*EXERCISE DIRECTIONS*
The data below should be printed in full, exactly, and without any of its images.

>> Start DATA SECTION

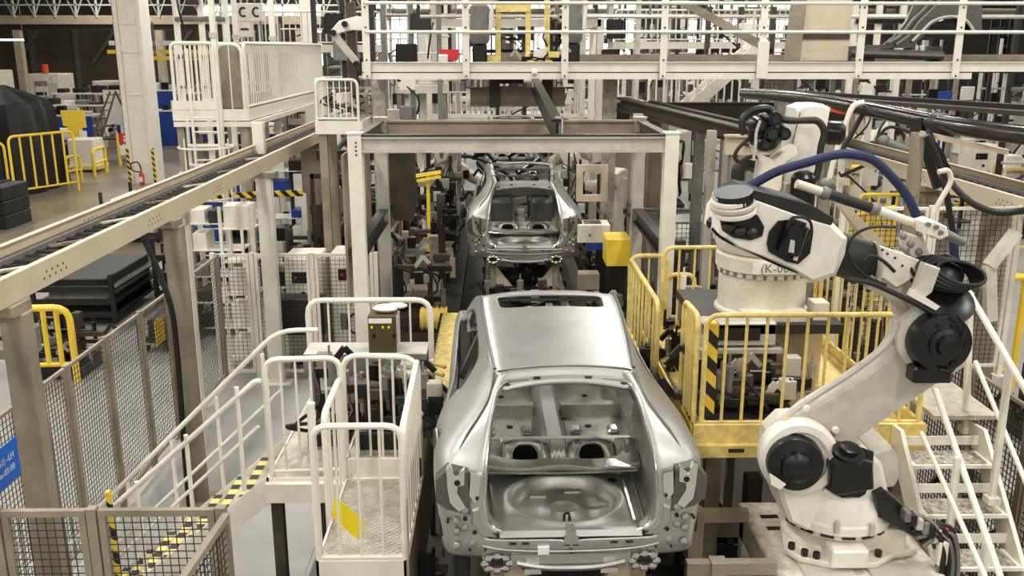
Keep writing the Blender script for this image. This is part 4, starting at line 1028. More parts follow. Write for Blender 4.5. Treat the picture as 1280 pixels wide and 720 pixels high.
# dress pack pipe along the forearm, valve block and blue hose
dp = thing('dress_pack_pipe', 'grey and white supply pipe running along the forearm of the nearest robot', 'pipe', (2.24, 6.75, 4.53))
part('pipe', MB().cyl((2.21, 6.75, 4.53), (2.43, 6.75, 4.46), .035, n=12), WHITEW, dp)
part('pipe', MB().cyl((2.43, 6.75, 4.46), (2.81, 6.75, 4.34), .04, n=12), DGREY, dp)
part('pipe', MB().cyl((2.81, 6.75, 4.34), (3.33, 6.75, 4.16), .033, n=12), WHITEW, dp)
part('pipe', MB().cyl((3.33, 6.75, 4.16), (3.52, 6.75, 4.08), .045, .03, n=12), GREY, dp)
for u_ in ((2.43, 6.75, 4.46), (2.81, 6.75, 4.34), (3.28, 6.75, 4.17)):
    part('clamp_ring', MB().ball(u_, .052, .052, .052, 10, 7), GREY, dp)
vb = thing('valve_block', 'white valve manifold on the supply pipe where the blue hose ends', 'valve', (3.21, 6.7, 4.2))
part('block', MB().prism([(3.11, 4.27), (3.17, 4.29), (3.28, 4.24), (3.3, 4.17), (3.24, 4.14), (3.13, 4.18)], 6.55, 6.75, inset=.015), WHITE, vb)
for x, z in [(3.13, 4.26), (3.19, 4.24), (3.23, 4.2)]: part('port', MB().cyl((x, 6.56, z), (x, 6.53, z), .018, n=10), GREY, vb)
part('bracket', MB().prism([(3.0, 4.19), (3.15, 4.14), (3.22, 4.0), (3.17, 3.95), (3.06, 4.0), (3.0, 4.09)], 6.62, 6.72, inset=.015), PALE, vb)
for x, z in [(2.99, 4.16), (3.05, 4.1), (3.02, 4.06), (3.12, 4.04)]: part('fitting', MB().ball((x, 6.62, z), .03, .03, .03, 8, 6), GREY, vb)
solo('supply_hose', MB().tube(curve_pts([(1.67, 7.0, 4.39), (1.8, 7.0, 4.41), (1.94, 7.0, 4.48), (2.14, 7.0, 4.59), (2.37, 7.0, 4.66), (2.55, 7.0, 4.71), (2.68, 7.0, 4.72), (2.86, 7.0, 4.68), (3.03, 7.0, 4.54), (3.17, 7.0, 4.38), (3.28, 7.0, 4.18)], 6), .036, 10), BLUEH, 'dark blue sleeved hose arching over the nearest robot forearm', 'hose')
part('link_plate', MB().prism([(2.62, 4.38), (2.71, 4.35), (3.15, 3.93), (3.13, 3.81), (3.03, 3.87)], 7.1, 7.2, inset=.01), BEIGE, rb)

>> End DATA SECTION

*REPLY*
Keep writing the Blender script for this image. This is part 4, starting at line 1028. More parts follow. Write for Blender 4.5. Treat the picture as 1280 pixels wide and 720 pixels high.
# dress pack pipe along the forearm, valve block and blue hose
dp = thing('dress_pack_pipe', 'grey and white supply pipe running along the forearm of the nearest robot', 'pipe', (2.24, 6.75, 4.53))
part('pipe', MB().cyl((2.21, 6.75, 4.53), (2.43, 6.75, 4.46), .035, n=12), WHITEW, dp)
part('pipe', MB().cyl((2.43, 6.75, 4.46), (2.81, 6.75, 4.34), .04, n=12), DGREY, dp)
part('pipe', MB().cyl((2.81, 6.75, 4.34), (3.33, 6.75, 4.16), .033, n=12), WHITEW, dp)
part('pipe', MB().cyl((3.33, 6.75, 4.16), (3.52, 6.75, 4.08), .045, .03, n=12), GREY, dp)
for u_ in ((2.43, 6.75, 4.46), (2.81, 6.75, 4.34), (3.28, 6.75, 4.17)):
    part('clamp_ring', MB().ball(u_, .052, .052, .052, 10, 7), GREY, dp)
vb = thing('valve_block', 'white valve manifold on the supply pipe where the blue hose ends', 'valve', (3.21, 6.7, 4.2))
part('block', MB().prism([(3.11, 4.27), (3.17, 4.29), (3.28, 4.24), (3.3, 4.17), (3.24, 4.14), (3.13, 4.18)], 6.55, 6.75, inset=.015), WHITE, vb)
for x, z in [(3.13, 4.26), (3.19, 4.24), (3.23, 4.2)]: part('port', MB().cyl((x, 6.56, z), (x, 6.53, z), .018, n=10), GREY, vb)
part('bracket', MB().prism([(3.0, 4.19), (3.15, 4.14), (3.22, 4.0), (3.17, 3.95), (3.06, 4.0), (3.0, 4.09)], 6.62, 6.72, inset=.015), PALE, vb)
for x, z in [(2.99, 4.16), (3.05, 4.1), (3.02, 4.06), (3.12, 4.04)]: part('fitting', MB().ball((x, 6.62, z), .03, .03, .03, 8, 6), GREY, vb)
solo('supply_hose', MB().tube(curve_pts([(1.67, 7.0, 4.39), (1.8, 7.0, 4.41), (1.94, 7.0, 4.48), (2.14, 7.0, 4.59), (2.37, 7.0, 4.66), (2.55, 7.0, 4.71), (2.68, 7.0, 4.72), (2.86, 7.0, 4.68), (3.03, 7.0, 4.54), (3.17, 7.0, 4.38), (3.28, 7.0, 4.18)], 6), .036, 10), BLUEH, 'dark blue sleeved hose arching over the nearest robot forearm', 'hose')
part('link_plate', MB().prism([(2.62, 4.38), (2.71, 4.35), (3.15, 3.93), (3.13, 3.81), (3.03, 3.87)], 7.1, 7.2, inset=.01), BEIGE, rb)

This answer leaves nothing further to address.